De groentehandel is zo ondoorzichtig geworden, dat zelfs de knappe rekenaars van ons onvolprezen LEI (Landbouw Economisch Instituut) erin verdwalen. Vandaag staat in Telegraaf een mooie berekening van de prijsopbouw van een paprika. De teler krijgt 0,286 voor iedere paprika die hij verkoopt. Voordat diezelfde paprika in het supermarktkarretje rolt is die prijs gestegen naar 0,89. Iedere schakel in de keten pikt een graantje mee. De tuinder ontvangt 32% van dat bedrag voor zijn kweekprestatie, de handel en retail strijkt 68% op. Dat de buit scheef wordt verdeeld, is geen nieuws meer.

Wat me verbaast in het bericht is dat het LEI maar liefst een dubbeltje van die kosten niet in kaart kan brengen. Dat is meer dan 10% en maar liefst een derde van wat de teler krijgt. Het zou z'n boterham kunnen wezen. Aan uitval kan het niet liggen, want de teler heeft zijn gloeiende best gedaan om geen slechte vruchten naar de super en de groentenboer te sturen. Wat gebeurt er dan onderweg?
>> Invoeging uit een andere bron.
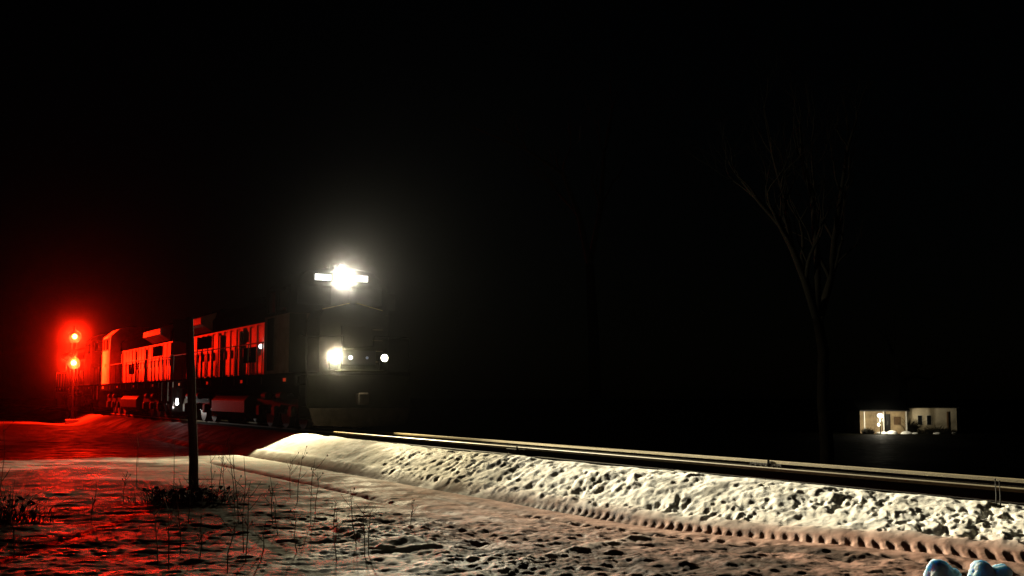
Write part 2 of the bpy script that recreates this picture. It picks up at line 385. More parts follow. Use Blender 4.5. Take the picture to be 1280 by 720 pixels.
# ------------------------------------------------------------------ the track
def make_track():
    t = empty('railway_track', FRONT, ROT)
    tag(t, 'straight railway track with two rails shining in the headlight beam', 'railway track')
    def railmesh(y, drop):
        hw, f = 0.0375, 0.07
        head = [(y - hw, -0.046 + drop), (y - hw, -0.010 + drop), (y - hw + 0.010, -0.002 + drop), (y, drop), (y + hw - 0.010, -0.002 + drop), (y + hw, -0.010 + drop), (y + hw, -0.046 + drop)]
        web = [(y - f, -0.168 + drop), (y + f, -0.168 + drop), (y + f, -0.155 + drop), (y + 0.012, -0.135 + drop), (y + 0.010, -0.0465 + drop), (y - 0.010, -0.0465 + drop), (y - 0.012, -0.135 + drop), (y - f, -0.155 + drop)]
        h = MB().prism(head, 'x', -130, 45); w = MB().prism(web, 'x', -130, 45)
        o = w.build('rail', M['railweb'], t); h.build('rail_head', M['railhead'], o, smooth=False)
        return o
    near = railmesh(-0.755, 0.0); far = railmesh(0.755, -0.03)
    def joint(s, y, par, drop):
        m = MB()
        for sg in (-1, 1):
            m.box((s - 0.38, y + sg * 0.012, -0.130 + drop), (s + 0.38, y + sg * 0.045, -0.045 + drop), 0.006)
            for k in range(6): m.cyl((s - 0.32 + k * 0.128, y + sg * 0.045, -0.09 + drop), (s - 0.32 + k * 0.128, y + sg * 0.07, -0.09 + drop), 0.016, n=6)
        m.build('joint_bar', M['steel'], par)
        MB().box((s + 0.05, y - 0.050, -0.075 + drop), (s + 0.10, y - 0.040, 0.004 + drop), 0.003).build('rail_bond', M['alu'], par)
    joint(23.0, -0.755, near, 0.0); joint(16.5, 0.755, far, -0.03); joint(11.0, -0.755, near, 0.0)
    rr = random.Random(4)
    proto = MB().box((-0.115, -1.3, -0.35), (0.115, 1.3, -0.171), 0.012).build('sleeper', M['tie'], t, loc=(-2, 0, -0.012))
    for k in range(1, 70):
        o = proto.copy(); COL.objects.link(o); o.parent = t
        o.location = (-2 + k * 0.53 + rr.uniform(-0.03, 0.03), rr.uniform(-0.04, 0.04), -0.012); o.rotation_euler = (0, 0, rr.uniform(-0.02, 0.02))
make_track()

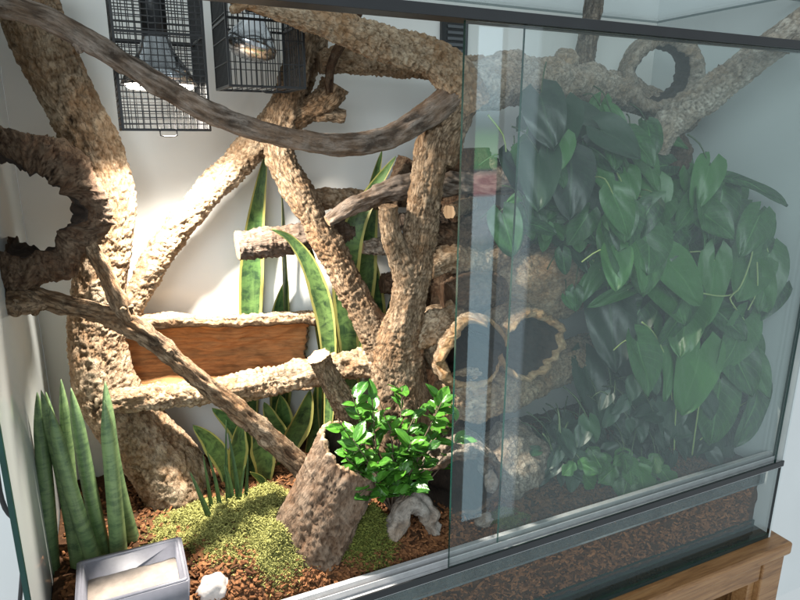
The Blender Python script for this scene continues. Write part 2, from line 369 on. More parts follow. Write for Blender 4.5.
SEED = [1]
def branch(name, label, cat, limbs, mat, kind='cork', amp=.13, gnarl=.12, cut=None, group=None, step=.0034, flat=1.0, lump=1.0, stubs=0):
    mb = MB()
    for l in limbs:
        SEED[0] += 1; pts = px_pts(l)
        tube_into(mb, pts, kind, amp, SEED[0], step, flat, gnarl, 1 if cut else 0, lump=lump)
        if stubs:
            rnd = random.Random(SEED[0]); sp = spline(pts, .02)
            for _ in range(stubs):
                c, r = sp[rnd.randrange(1, len(sp) - 1)]; d = V((rnd.gauss(0, 1), rnd.gauss(-.5, 1), rnd.gauss(.2, 1))).normalized()
                SEED[0] += 1; tube_into(mb, [(c, r * .55), (c + d * r * .95, r * .42), (c + d * r * 1.28, r * .26)], kind, amp, SEED[0], .003, 1, .12, 0, seg=12)
    return tag(mb.build(name, [mat, cut] if cut else mat), label, cat, group)

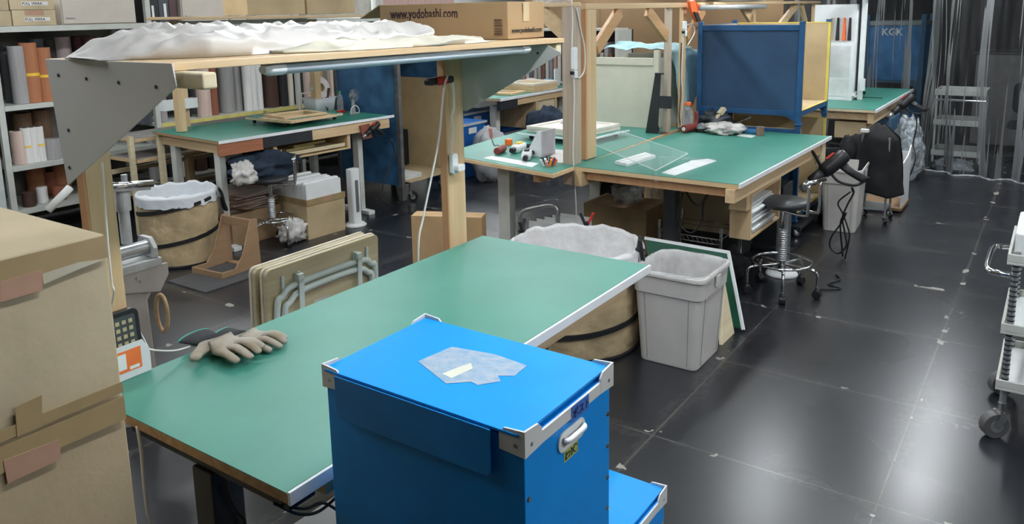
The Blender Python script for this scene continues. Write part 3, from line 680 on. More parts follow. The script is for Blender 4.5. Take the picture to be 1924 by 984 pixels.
t = thing('paper_carton', 'white carton with red lettering beneath the near corner of the bench', 'box', (-1.55, 1.34, 0))
B().box(-1.70, -1.42, 1.22, 1.56, .0, .62).obj('box_body', WHITE, t, bevel=.003)
text('k', .09, frame((1, 0, 0), (0, 0, 1), (-1.655, 1.2195, .52)), RED, t, bold=.003)

# two folded tables leaning behind the bench
HGM = None
def gun_between(label, a, c, grip, s=1.0):
    a, c, g = V(a), V(c), V(grip); x = (c - a).normalized(); z = -((g - a) - x * (g - a).dot(x)).normalized(); y = z.cross(x)
    return heat_gun(label, tuple(a), Matrix((x, y, z)).transposed(), s)
def fold_table(label, x, dy, back=False):
    t = thing('folding_table', label, 'folding table', (x, 2.45 + dy, 0), 0)
    rl = Matrix.Translation((x, 0, 0)) @ Matrix.Rotation(math.radians(-3), 4, 'Y') @ Matrix.Diagonal((-1, 1, 1, 1))
    rl = Matrix.Translation((x, 0, 0)) @ Matrix.Rotation(math.radians(3), 4, 'Y')
    y0, y1, zt_ = 2.105 + dy, 2.80 + dy, .955
    fr = rl @ frame((0, 1, 0), (0, 0, 1), (0, 0, 0))
    B().rrect([(y0, y1, 0, zt_, -.012, .03), (y0, y1, 0, zt_, .012, .03)], .03, m=fr).obj('table_top', BEIGEW, t, bevel=.002)
    B().rrect([(y0 - .004, y1 + .004, -.0, zt_ + .004, -.028, .03), (y0 - .004, y1 + .004, -.0, zt_ + .004, -.0125, .03)], .03, m=fr).obj('laminate_rim', mat('cream_rim', (.75, .68, .55), .45), t, bevel=.003)
    if not back:
        PG = mat('mint_steel', (.62, .72, .68), .35, var=.03)
        for k, (i, d) in enumerate(((0, .022), (.038, .026))):
            ya, yb, zz_ = y0 + .04 + i, y1 - .035 - i * .7, zt_ - .10 - i
            pts = [(ya, .1), (ya, zz_ - .12), (ya + .035, zz_ - .035), (ya + .12, zz_), (yb - .12, zz_), (yb - .035, zz_ - .035), (yb, zz_ - .12), (yb, .1)]
            B().tube([fr @ V((a, b, d + .002)) for a, b in pts], .0155, n=10).obj('folded_leg', PG, t, smooth=True)
        for yy in (y0 + .165, y1 - .165):
            b_ = B(); b_.box(yy - .014, yy + .014, zt_ - .55, zt_ - .075, .046, .05, fr); b_.box(yy - .014, yy + .014, zt_ - .09, zt_ - .05, .0125, .05, fr)
            o = b_.obj('leg_stay', PG, t, bevel=.001)
            b_ = B()
            for s in (-1, 1): b_.box(yy + s * .045 - .035 * (1 if yy < 2.45 + dy else -1) - .008, yy + s * .045 - .035 * (1 if yy < 2.45 + dy else -1) + .008, zt_ - .13, zt_ - .045, .0125, .02, fr)
            b_.obj('pivot_bracket', PG, t, bevel=.001)
        B().box(2.37 + dy, 2.47 + dy, .66, .735, .0123, .0128, fr).obj('rating_label', mat('label_grey', (.62, .62, .6), .6), t)
        text('MODEL', .016, fr @ Matrix.Translation((2.375 + dy, .712, .0130)), INK, t) if False else None
        B().box(2.425 + dy, 2.44 + dy, .775, .82, .0123, .0128, fr).obj('pink_sticker', mat('pink_sticker', (.7, .4, .35), .6), t)
    return t
fold_table('wood-grain folding table with pale green folded legs, leaning just behind the bench', -2.845, 0)
fold_table('folding table mostly hidden behind the one with pale green legs', -2.905, -.012, True)
# brown carton behind the far post
t = carton('cardboard_box', 'light brown flat carton standing behind the far post of the overhead shelf', -.26 - 3.55, .26 - 3.55, 4.22, 4.36, 0, .62, mat('carton_light', (.5, .33, .17), .75, var=.04), rz=math.radians(24))
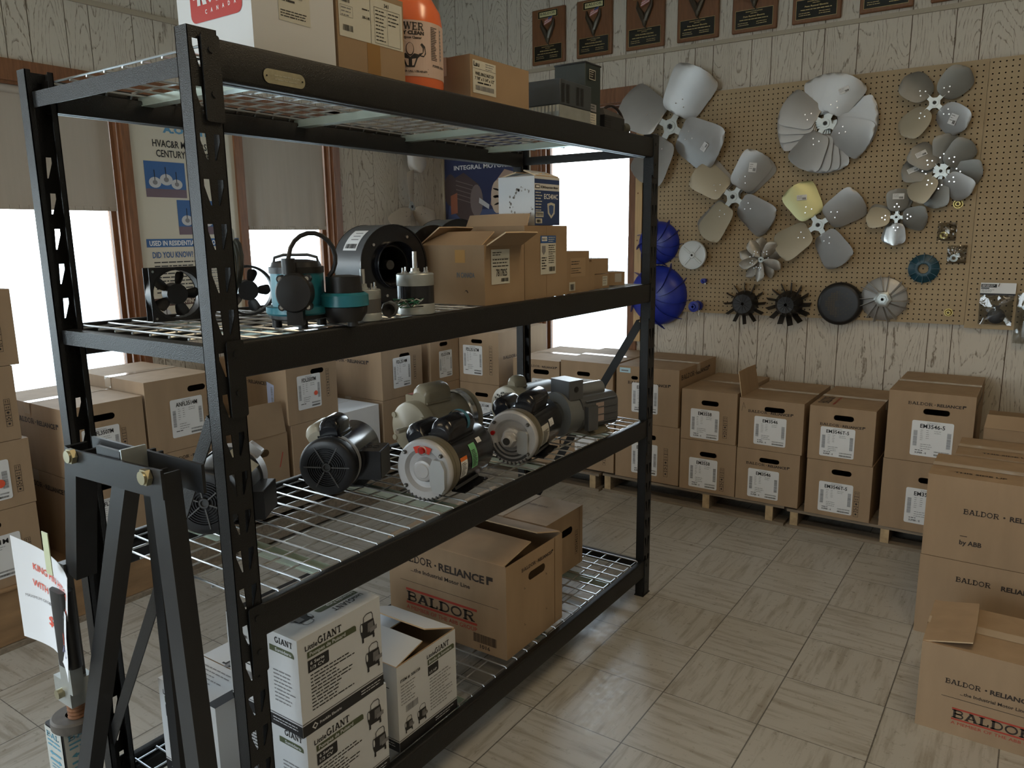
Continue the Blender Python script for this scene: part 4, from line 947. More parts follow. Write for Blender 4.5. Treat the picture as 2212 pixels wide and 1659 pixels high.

Rollen er paprika’s van de vrachtwagens?Of zouden er echt zoveel paprika’s niet verkocht worden?
Ze verdwijnen op mysterieuze wijze naar de paprikahemel. Of houdt iedereen ons voor de gek? Is het onmogelijk geworden in die duistere groentehandel de werkelijke marges boven water te halen?